Weaver and Shepherd claim that they have the state's first and only
UFO line.
"This line offers people the opportunity to be exposed to this,"
Shepherd said. "I really believe we are offering a public service."
The recordings are produced by Weaver in his father's Woodland
Hills recording studio. They are presented in a straightforward,
news-broadcast manner, with Jenkins quoting from UFO studies and
eyewitness accounts. The first segment of each daily recording
deals with news reports, the second with scientific data.
From Vitamins to Aliens
Then comes a feature titled "In Contact." This week, the subject
is Semjase's messages to Meier. A woman's voice, sounding strangely
electronic and echoed, speaks calmly over the line in one segment:
"Several times we have tried to establish contact with
terrestrial humans, who might want to assist us in our task, but
they have not been sufficiently willing or loyal. But you have
taken the trouble to learn truth. Because of your earnest search,
you stand out among the many and thus we have decided to select
you. After we have selected an individual, we carefully monitor his
thoughts and directly observe his reactions. This is done for the
safety of all concerned. Then, when he has been accepted, we
telepathically influence him to journey to remote locations for
direct contact."
Bill Jenkins' voice returns.
"Tomorrow, our quote from Semjase involves telepathic contact.
Until then ...."
Dennis Weaver's voice, which introduces each recording, tells
listeners that transcripts and further documentation are available
by calling the UFO Contact Newsroom.
UFOs have been Shepherd's fascination since 1980. He says that
he has devoted years to culling information from books, governments
reports and interviews with UFO researchers and eyewitnesses from
around the world.
Shepherd even flew to Europe to visit Meier and question him for
details of his meetings with Semjase, who allegedly traveled to
Switzerland from her native planet Erra of the Pleiades star
cluster in the Constellation Taurus.
Until recently, Shepherd was otherwise busy selling vitamins.
But he wanted to find a way to tell the public about his UFO
research and, by chance, a friend offered the rights to a
dial-a-message line. Weaver and Shepherd became partners, and the
UFO Newsline was born.
Weaver said that friends and family were skeptical at first.

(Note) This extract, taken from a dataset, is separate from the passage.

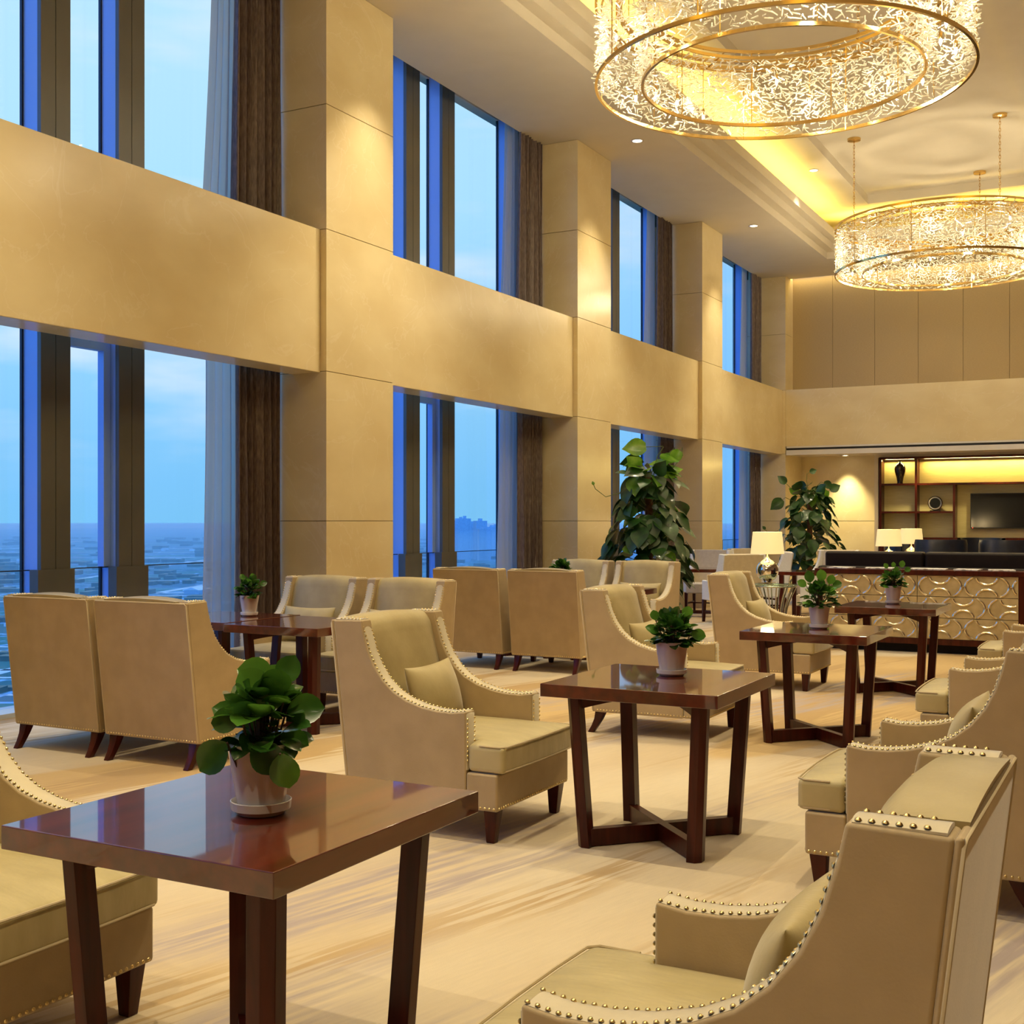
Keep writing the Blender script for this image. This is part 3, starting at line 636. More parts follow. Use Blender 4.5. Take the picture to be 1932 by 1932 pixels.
def orient(p, d, roll=0, nrm=(0, 0, 1)):
    d = Vector(d).normalized(); n = Vector(nrm); n = (n - d * n.dot(d)); n = n.normalized() if n.length > 1e-4 else Vector((1, 0, 0)); y = n.cross(d)
    m_ = Matrix((d, y, n)).transposed().to_4x4(); return Matrix.Translation(p) @ m_ @ Matrix.Rotation(roll, 4, 'X')
def leaf_build(b, name, m_, parent):
    me = bpy.data.meshes.new(name); me.from_pydata(b.v, [], b.f); me.materials.append(m_); me.shade_smooth()
    o = bpy.data.objects.new(name, me); C.objects.link(o); o.parent = parent; return o
def make_plant(seed, nl=70, R=.125, Ht=.20, leaf=.062, light_frac=.15, z0=.155, tall=()):
    r = random.Random(seed); t_ = thing('potted_plant', '', 'plant', group='small potted plants')
    fl = lambda a: 1 + .025 * abs(math.cos(4 * a))
    b = MB(); b.lathe([(.046, .012), (.050, .014), (.072, .150), (.0745, .156), (.0745, .160), (.069, .160), (.066, .150), (.045, .02)], 48, fl=fl); b.build('pot', M['ceramic'], t_)
    b = MB(); b.lathe([(.050, 0), (.054, .002), (.056, .006), (.066, .012), (.068, .030), (.0655, .031), (.062, .014), (.046, .012)], 40); b.build('saucer', M['ceramic'], t_)
    b = MB(); b.lathe([(.001, .143), (.066, .143), (.062, .148), (.001, .150)], 20); b.build('soil', M['soil'], t_)
    st, lf, ll = MB(), MB(), MB()
    for k in range(nl):
        el = r.uniform(-.45, 1.45); az = r.uniform(0, 2 * PI); rad = R * (r.uniform(.55, 1.0) if k % 3 else r.uniform(.15, .7)); hh = Ht * max(0, math.sin(el)) * r.uniform(.6, 1.0)
        p = Vector((rad * math.cos(el * .8) * math.cos(az) * .95, rad * math.cos(el * .8) * math.sin(az) * .95, z0 + .015 + hh + min(0, math.sin(el)) * .04))
        d = Vector((math.cos(az) * math.cos(el), math.sin(az) * math.cos(el), math.sin(el) * .55 + r.uniform(-.1, .25)))
        nrm = Vector((math.cos(az) * .35, math.sin(az) * .35, 1)) + Vector((r.uniform(-.4, .4), r.uniform(-.4, .4), 0)); s = leaf * r.uniform(.7, 1.15)
        add_leaf(ll if r.random() < light_frac else lf, orient(p - d.normalized() * s * .5, d, r.uniform(-.5, .5), nrm), s, s * .40, droop=r.uniform(.05, .3))
        if k % 3 == 0: st.tube([(.3 * p.x, .3 * p.y, .145), (.6 * p.x, .6 * p.y, .145 + (p.z - .145) * .7), tuple(p - d.normalized() * s * .45)], .0022, 5)
    for (x, y, z, dx, dy, dz, s, nx, ny, nz) in tall:
        add_leaf(ll if r.random() < .5 else lf, orient((x, y, z), (dx, dy, dz), 0, (nx, ny, nz)), s, s * .42, droop=.1); st.tube([(x * .2, y * .2, .145), (x * .7, y * .7, z - .06), (x, y, z)], .0026, 5)
    leaf_build(lf, 'foliage', M['leaf'], t_); leaf_build(ll, 'young_leaves', M['leaf_light'], t_); st.build('stems', M['brownstem'], t_)
    return t_
cv = Vector((.47, -.88, 0))   # towards the camera
rt_ = Vector((.88, .47, 0))
def tl_(r_, f_, z, dr, dz, s, df=0):
    p = rt_ * r_ + cv * f_; d = rt_ * dr + cv * df; n = cv + Vector((0, 0, .4)); return (p.x, p.y, z, d.x, d.y, dz, s, n.x, n.y, n.z)
P1 = make_plant(3, 110, .108, .14, .074, .2, tall=[tl_(.03, .0, .30, -.95, .25, .088), tl_(.015, .02, .26, -.9, .9, .085), tl_(.05, .02, .29, .4, .9, .07), tl_(.055, .03, .25, -.95, .15, .09), tl_(.06, .02, .23, .95, .1, .085), tl_(.0, .09, .17, .5, -.5, .085), tl_(.06, .09, .15, .2, -.8, .08), tl_(-.06, .07, .17, -.6, -.6, .09), tl_(-.03, .06, .22, -.85, -.1, .07)])
P1.scale = (1.12, 1.12, 1.12); P1.location = (-1.98, 2.372, .75); P1['label'] = 'potted plant with broad glossy leaves in a white pot on the nearest table'
P2 = make_plant(11, 160, .115, .13, .058, .12, tall=[tl_(.06, .0, .27, .3, 1, .06), tl_(-.07, .0, .26, -.2, 1, .05), tl_(.08, .02, .20, .9, -.15, .07)])
P2.scale = (1.08, 1.08, 1.0); P2.location = (-2.03, 5.40, .75); P2['label'] = 'bushy potted plant in a white pot on the second table'
P3 = make_plant(21, 130, .135, .15, .062, .25, tall=[tl_(-.06, 0, 0.31, -.15, 1, .085), tl_(.015, .02, 0.32, -.1, 1, .085), tl_(.07, .0, 0.30, .3, .8, .07), tl_(-.09, .02, 0.29, -.7, .4, .07), tl_(.09, .0, 0.29, .9, .3, .07)])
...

"Some of them would give me a weird look, but once I talked to
them about it, they were receptive," he said. "If people don't want
to see it as fact, it's still fun to call."
Dennis Weaver, who soon became involved in his son's endeavor,
also expects some questioning looks from people who are used to
thinking of him as a down-to-earth cowboy sheriff.

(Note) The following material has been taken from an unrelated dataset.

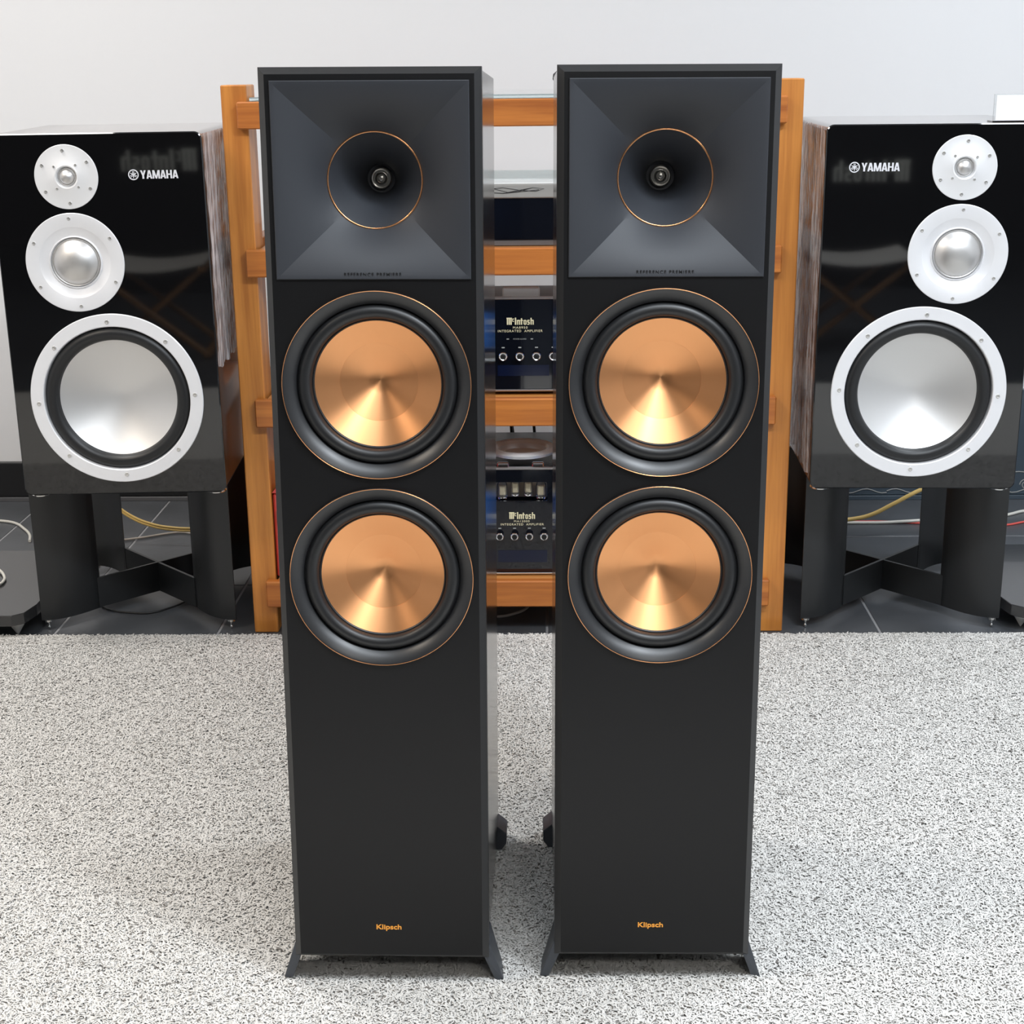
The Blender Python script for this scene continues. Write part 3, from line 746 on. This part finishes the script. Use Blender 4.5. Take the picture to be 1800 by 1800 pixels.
yamaha((0.6990, 2.8610, 0.3391), -0.02263, -0.0017, -0.0033, -1, 'glossy black monitor speaker with silver cones standing right of the wooden rack')

# ------------------------------------------------------------------ stands
def stand(cx, cyy, hx, hy, top, label):
    root = tag(empty('speaker_stand', (cx, cyy, 0)), label, 'speaker stand', 'black cross-brace speaker stands')
    for sx in (-1, 1):
        for sy_ in (-1, 1):
            # curved plate running in from the outer corner along the diagonal
            A = Vector((sx * hx, sy_ * hy, 0)); Bv = Vector((sx * (hx - 0.104), sy_ * (hy - 0.082), 0))
            dv = (Bv - A).normalized(); nv = Vector((sx * abs(dv.y), -sy_ * abs(dv.x), 0)) * -1.0
            nv = Vector((-sx * abs(dv.y), sy_ * abs(dv.x), 0)) * -1.0
            bm = bmesh.new(); n = 10; th = 0.0055
            rows = []
            for k in range(n + 1):
                t = k / n; p = A.lerp(Bv, t); bow = 0.020 * math.sin(PI * t)
                off = Vector((0, sy_, 0)) * bow
                q = p + off; q2 = q - Vector((0, sy_, 0)) * th
                rows.append([bm.verts.new((q.x, q.y, 0.022)), bm.verts.new((q.x, q.y, top)), bm.verts.new((q2.x, q2.y, top)), bm.verts.new((q2.x, q2.y, 0.022))])
            for r0, r1 in zip(rows[:-1], rows[1:]): bridge(bm, r0, r1)
            bm.faces.new(rows[0]); bm.faces.new(rows[-1][::-1])
            lg = from_bm('leg', bm, 'stand', root, smooth=True, angle=40)
            s = lathe('spike', [(0, 0.022), (0.0085, 0.022), (0.0090, 0.018), (0.0070, 0.0165), (0.0022, 0.015), (0.0016, 0.008), (0.0026, 0.0065), (0.0026, 0.003), (0.0, 0.0)], 'chrome', lg, (sx * (hx - .012), sy_ * (hy - .008), 0), None, 24)
    for k, sx in enumerate((1, -1)):
        A = Vector((-sx * (hx - 0.100), -(hy - 0.078), 0)); Bv = Vector((sx * (hx - 0.100), hy - 0.078, 0))
        dv = (Bv - A).normalized(); nv = Vector((-dv.y, dv.x, 0)) * 0.003
        bm = bmesh.new()
        pts = [A - nv, Bv - nv, Bv + nv, A + nv]
        z0, z1 = (0.024, 0.0905) if k == 0 else (0.0235, 0.0900)
        v0 = [bm.verts.new((p.x, p.y, z0)) for p in pts]; v1 = [bm.verts.new((p.x, p.y, z1)) for p in pts]
        bm.faces.new(v0[::-1]); bm.faces.new(v1); bridge(bm, v0, v1)
        from_bm('brace', bm, 'stand', root)
    box('top_frame', -hx + .01, hx - .01, -hy + .012, hy - .012, top, top + .004, 'stand', root, 0.001)
    return root
stand(-0.878, 3.172, 0.207, 0.187, 0.3300, 'black steel stand with curved legs beneath the left glossy monitor speaker')
stand(0.722, 3.172, 0.206, 0.187, 0.3290, 'black steel stand with curved legs beneath the right glossy monitor speaker')

# ------------------------------------------------------------------ spiked platforms at both sides
def platform(x0, x1, y0, y1, cut, side, label):
    root = tag(empty('amplifier_platform', ((x0 + x1) / 2, (y0 + y1) / 2, 0)), label, 'platform', 'low glossy platforms on cone feet')
    ox, oy = root.location.x, root.location.y
    if side < 0:
        pts = [(x0, y0), (x1 - .030, y0), (x1 - cut * .30, y0 + .018), (x1, y0 + .07), (x1, y1), (x0, y1)]
    else:
        pts = [(x1, y0), (x0 + .030, y0), (x0 + cut * .30, y0 + .018), (x0, y0 + .07), (x0, y1), (x1, y1)]
    bm = bmesh.new(); bm_prism(bm, [(a - ox, b - oy) for a, b in pts], 0.036, 0.060, 'z')
    bmesh.ops.bevel(bm, geom=[e for e in bm.edges], offset=0.0012, segments=1, affect='EDGES')
    from_bm('slab', bm, 'platform', root)
    xs = (x1 - 0.038, x0 + .05) if side < 0 else (x0 + .042, x1 - .05)
    for xx in xs:
        for yy in (y0 + .050, y1 - .05):
            lathe('cone_foot', [(0, 0.036), (0.0185, 0.036), (0.0195, 0.0335), (0.0195, 0.0305), (0.0175, 0.029), (0.0172, 0.0265), (0.0012, 0.0), (0, 0.0)], 'conefoot', root, (xx - ox, yy - oy, 0), None, 40)
    return root
platform(-1.66, -1.092, 2.912, 3.350, 0.03, -1, 'low glossy dark platform on cone feet beside the left speaker stand')
platform(0.936, 1.52, 2.948, 3.370, 0.03, 1, 'low glossy dark platform on cone feet beside the right speaker stand')
# ------------------------------------------------------------------ panel with scrollwork by the wall
sp_ = tag(empty('scroll_panel', (1.30, 3.955, 0)), 'dark slate-blue low panel with pale scroll ornament behind the right monitor speaker', 'panel')
box('board', -0.68, 0.68, 0.0, 0.020, 0.012, 0.30, 'slate_panel', sp_, 0.002)
box('plinth', -0.68, 0.68, -0.006, 0.022, 0.0, 0.0118, 'slate_panel', sp_, 0.001)
def spiral(cx, cz, r0, r1, a0, a1, n=40):
    return [(cx + (r0 + (r1 - r0) * i / n) * math.cos(a0 + (a1 - a0) * i / n), cz + (r0 + (r1 - r0) * i / n) * math.sin(a0 + (a1 - a0) * i / n)) for i in range(n + 1)]
lines = []
for cx in (-0.53, -0.27, 0.0, 0.27, 0.53):
    lines += [spiral(cx - .03, .040, .016, .003, PI, -2.6 * PI), spiral(cx + .04, .046, .012, .002, 0, 3.2 * PI),
              [(cx - .13 + t * .013, .024 + .006 * math.sin(t * .9)) for t in range(21)],
              [(cx - .10 + .010 * t, .062 + .014 * math.sin(t * .32)) for t in range(20)]]
vert_lines('scrollwork', lines, sp_, -0.0005, 0.0015, 'scroll')

# ------------------------------------------------------------------ sign card on the right monitor speaker
sc = tag(empty('sign_card', (0.885, 2.905, 1.0288)), 'blank white card in a clear holder on top of the right monitor speaker', 'sign')
box('card', -0.066, 0.066, 0.0, 0.0012, 0.003, 0.048, 'white', sc)
box('holder', -0.070, 0.070, 0.0014, 0.0034, 0.0, 0.050, 'acrylic', sc)
box('holder_base', -0.070, 0.070, 0.0014, 0.040, 0.0, 0.002, 'acrylic', sc)

# ------------------------------------------------------------------ cables
def cable(name, label, pts, r, m, strands=None):
    o = tube(name, pts, r, m, None, 10, strands); return tag(o, label, 'cable')

cable('speaker_cable', 'twin yellow speaker cable drooping between the legs of the left stand',
      [(-1.13, 3.56, 0.16), (-1.081, 3.55, 0.114), (-1.041, 3.55, 0.082), (-0.991, 3.55, 0.060), (-0.945, 3.55, 0.051), (-0.889, 3.55, 0.048), (-0.80, 3.56, 0.05)], 0.0032, 'yellow', [(0, 0, 0.0028), (0, 0, -0.0030)])
cable('grey_cable', 'thin grey cable on the tiles below the yellow cable of the left stand',
      [(-1.16, 3.60, 0.004), (-1.101, 3.602, 0.004), (-1.039, 3.625, 0.004), (-0.976, 3.662, 0.004), (-0.948, 3.669, 0.004), (-0.90, 3.65, 0.004), (-0.80, 3.68, 0.004)], 0.0028, 'greycable')
cable('white_cable', 'off-white cable curling over the tiles behind the left platform',
      [(-1.56, 3.79, 0.004), (-1.456, 3.777, 0.004), (-1.412, 3.758, 0.004), (-1.369, 3.707, 0.004), (-1.336, 3.653, 0.004), (-1.318, 3.60, 0.004)], 0.0036, 'whitecable')
cable('loop_cable', 'beige cable loop on the left platform at the picture edge',
      [(-1.30, 3.24, 0.074), (-1.242, 3.188, 0.066), (-1.222, 3.157, 0.064), (-1.211, 3.126, 0.064), (-1.213, 3.098, 0.064), (-1.26, 3.058, 0.064)], 0.0032, 'whitecable')
cable('black_cable', 'thin black cable lying under the cross brace of the left stand',
      [(-1.02, 3.15, 0.003), (-0.972, 3.101, 0.003), (-0.923, 3.083, 0.003), (-0.879, 3.083, 0.003), (-0.843, 3.115, 0.003), (-0.80, 3.19, 0.003)], 0.0022, 'blackcable')
cable('speaker_cable', 'thick yellow cable rising between the legs of the right stand',
      [(0.99, 3.62, 0.17), (0.931, 3.6, 0.140), (0.894, 3.6, 0.123), (0.837, 3.6, 0.091), (0.783, 3.6, 0.063), (0.742, 3.6, 0.053), (0.70, 3.6, 0.050), (0.62, 3.62, 0.05)], 0.0052, 'yellow')
cable('white_cable', 'white cable running along the tiles behind the right stand',
      [(0.60, 3.72, 0.004), (0.736, 3.728, 0.004), (0.841, 3.729, 0.004), (0.957, 3.729, 0.010), (1.08, 3.75, 0.006), (1.177, 3.792, 0.004), (1.231, 3.827, 0.004), (1.36, 3.86, 0.004)], 0.0040, 'whitecable')
cable('red_cable', 'red cable running beside the white cable behind the right stand',
      [(0.60, 3.738, 0.003), (0.739, 3.741, 0.003), (0.858, 3.739, 0.003), (0.96, 3.720, 0.003), (1.06, 3.70, 0.003), (1.154, 3.708, 0.003), (1.209, 3.735, 0.003), (1.36, 3.77, 0.003)], 0.0028, 'redcable')
cable('grey_cable', 'grey cable on the floor beneath the bottom rail of the wooden rack',
      [(-0.30, 3.09, 0.0035), (-0.20, 3.062, 0.0035), (-0.138, 3.054, 0.0035), (-0.114, 3.053, 0.0035), (-0.084, 3.071, 0.0035), (-0.06, 3.102, 0.0035), (-0.05, 3.20, 0.0035)], 0.0030, 'greycable')
for i, (x0, x1, lab) in enumerate(((-0.115, -0.100, 'leftmost black lead behind the valve amplifier'), (-0.055, -0.096, 'slanting black lead behind the valve amplifier'), (-0.035, -0.046, 'rightmost black lead behind the valve amplifier'))):
    cable('power_lead', lab, [(x0 - 0.02, 3.475 + .012 * i, 0.60), (x0, 3.47 + .012 * i, 0.50), (x0 * .6 + x1 * .4, 3.47 + .012 * i, 0.44), (x1, 3.47 + .012 * i, 0.36), (x1 + 0.004, 3.47 + .012 * i, 0.28)], 0.0035, 'blackcable')

# ------------------------------------------------------------------ things behind the camera that the gloss baffles mirror
def display_cabinet(x, y, w_, h_, zl, lab):
    r = tag(empty('display_cabinet', (x, y, 0), (0, 0, PI)), lab, 'cabinet', 'black display cabinets behind the camera')
    box('body', -w_, w_, 0.0, 0.45, 0.05, h_, 'blackmetal', r, 0.004)
    box('plinth', -w_ + .03, w_ - .03, 0.02, 0.43, 0.0, 0.05, 'baseboard', r)
    blackletter('cabinet_lettering', -0.185, 0.185, zl, zl + .105, -0.0005, 'whiteletter', r, 0.004)
MAT['whiteletter'] = mat('white_lettering', (0.75, 0.76, 0.70), 0.5, emit=(0.9, 0.92, 0.82), emit_s=0.25)
MAT['canvas'] = mat('cream_canvas', (0.62, 0.60, 0.56), 0.8)
MAT['chairwood'] = wood('chair_wood', (0.20, 0.09, 0.03), (0.42, 0.22, 0.08), 'z')
display_cabinet(-1.50, -2.0, 0.42, 0.86, 0.605, 'black cabinet with pale lettering mirrored in the left glossy monitor speaker')
display_cabinet(1.36, -2.0, 0.42, 0.80, 0.525, 'black cabinet with pale lettering mirrored in the right glossy monitor speaker')
def folding_stool(x, y, rz, lab):
    r = tag(empty('folding_stool', (x, y, 0), (0, 0, rz)), lab, 'stool', 'folding canvas stools behind the camera')
    def bar(name, a, b, t=0.016):
        a, b = Vector(a), Vector(b); d = b - a
        bm = bmesh.new(); bm_box(bm, -t, t, -t * .6, t * .6, 0, d.length, 0.002)
        o = from_bm(name, bm, 'chairwood', r); o.rotation_euler = d.to_track_quat('Z', 'Y').to_euler(); o.location = a
    for yy in (-0.17, 0.17):
        bar('leg', (-0.21, yy - .012, 0.012), (0.21, yy - .012, 0.35)); bar('leg', (0.21, yy + .012, 0.012), (-0.21, yy + .012, 0.35))
    for sx in (-1, 1):
        bar('runner', (sx * .21, -0.20, 0.012), (sx * .21, 0.20, 0.012)); bar('seat_rail', (sx * .21, -0.20, 0.352), (sx * .21, 0.20, 0.352))
    bm = bmesh.new(); n = 12
    for i in range(n):
        xa, xb = -0.22 + 0.44 * i / n, -0.22 + 0.44 * (i + 1) / n
        za, zb = 0.372 - 0.03 * math.sin(PI * i / n), 0.372 - 0.03 * math.sin(PI * (i + 1) / n)
        v = [bm.verts.new(p) for p in ((xa, -.19, za), (xb, -.19, zb), (xb, .19, zb), (xa, .19, za), (xa, -.19, za + .008), (xb, -.19, zb + .008), (xb, .19, zb + .008), (xa, .19, za + .008))]
        for f in ((0, 3, 2, 1), (4, 5, 6, 7), (0, 1, 5, 4), (2, 3, 7, 6), (1, 2, 6, 5), (3, 0, 4, 7)): bm.faces.new([v[k] for k in f])
    from_bm('seat', bm, 'canvas', r)
folding_stool(-1.30, -0.45, PI, 'wooden folding stool with cream canvas seat mirrored in the left monitor speaker')
folding_stool(1.05, -0.45, PI, 'wooden folding stool with cream canvas seat mirrored in the right monitor speaker')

"Edison was viewed as a crackpot," Weaver said. "Anything that
is away from the norm will be viewed by some people in that way.
Besides, this is a subject that has always piqued my interest."
So far, after a week and a half in operation, UFO Newsline has
received about 300 calls a day. It is a slow start, but Shepherd
said he is confident there will be more calls.
After all, starting the week of April 13, UFO Newsline will be
broadcasting the actual voice of an extraterrestrial picked up and
recorded by a modified radio as the alien flew over South Africa,
about 325 miles above Earth.
"What we present is evidence," Shepherd said.